In August 1952, thirty representatives from the prospective customers for the IBM 701 were invited to the IBM facility at Poughkeepsie, NY for a week long training class. This class also gave these pioneering customers their first opportunity to test some programs they had written by running them on an engineering model of the IBM 701. These customers also began sharing their programs amongst themselves. They and their installations took a great deal of professional pride in developing programs and subroutines that were effective and put in use by other installations. Several of the participants at this training class decided to continue discussing programming and mutual problems on an informal basis. They held their first meeting in February 1953 during the AIEE-IRE Computer Conference in Los Angeles, CA. They decided to hold a subsequent meeting, which was hosted by the Douglas Aircraft Company in August 1953 in Santa Monica, CA. This second meeting was attended by representatives from five companies with installed IBM 701s, and six IBM customers who had ordered, but not yet received their 701s. Representatives from IBM also attended.
These informal customer meetings continued. Then, in August, 1955 following an IBM symposium in Los Angeles, the RAND Corporation hosted a meeting consisting of representatives from seventeen installations that had ordered the IBM 704. During this landmark meeting, the computer industry’s first “User’s organization” was formally created. The name SHARE was chosen as its purpose was to promote the sharing of information and programs among the users of the IBM 704 computer and to influence IBM’s future developments in hardware and programming support. As described in a June 1956 article by F. Jones (entitled SHARE-A Study in the Reduction of Redundant Programming Effort through the Promotion of Inter-Installation Communication), “SHARE is a voluntary, informal organization of the users of the IBM Type 704 electronic data processing machines. It is devoted to 1) the standardization of machine language and certain machine practices, 2) the elimination of redundant effort expended in connection with use of the computer, 3) the promotion of inter-installation communication and 4) the development of a meaningful steam of information between the user and the manufacturer.

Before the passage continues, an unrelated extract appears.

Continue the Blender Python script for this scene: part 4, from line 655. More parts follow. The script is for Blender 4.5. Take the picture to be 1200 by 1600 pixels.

By May 1956, SHARE membership was 47 installations, and this included all announced and prospective users of the IBM 704. Other user groups formed over the next few years including USE (Univac Scientific Exchange) and GUIDE (at the time the organization for users of IBM’s business oriented computers). The highly cooperative nature of these user groups/organizations is suggested in excerpts from the November 1956 SHARE Conference Proceedings (Obligations of a SHARE member): “It is expected that each member approach each discussion with an open mind, and having respect for the competence of other members, be willing to accept the opinions of others more frequently than he insists on his own.”
Over the last 56 years, the SHARE organization has continued to grow. SHARE has made numerous contributions to not just the initial development of computer programming as a discipline, but to the entire IBM customer install base, and in particular, to the IBM mainframe community around the world. Of particular significance was the pioneering work of several west coast SHARE members on programs that manage and allocate the hardware and software resources of a computer to facilitate the writing and running of application programs (i.e. operating systems). IBM’s first operating system, developed for the IBM 709 and introduced in 1959 was a direct outgrowth of this SHARE effort. Hence the name SOS which was an acronym for SHARE Operating System.
The same spirit at SHARE continues today. As SHARE members like to say “SHARE is not an acronym, it’s what we do.” The next SHARE Conference is in August 2011 in Orlando, FL.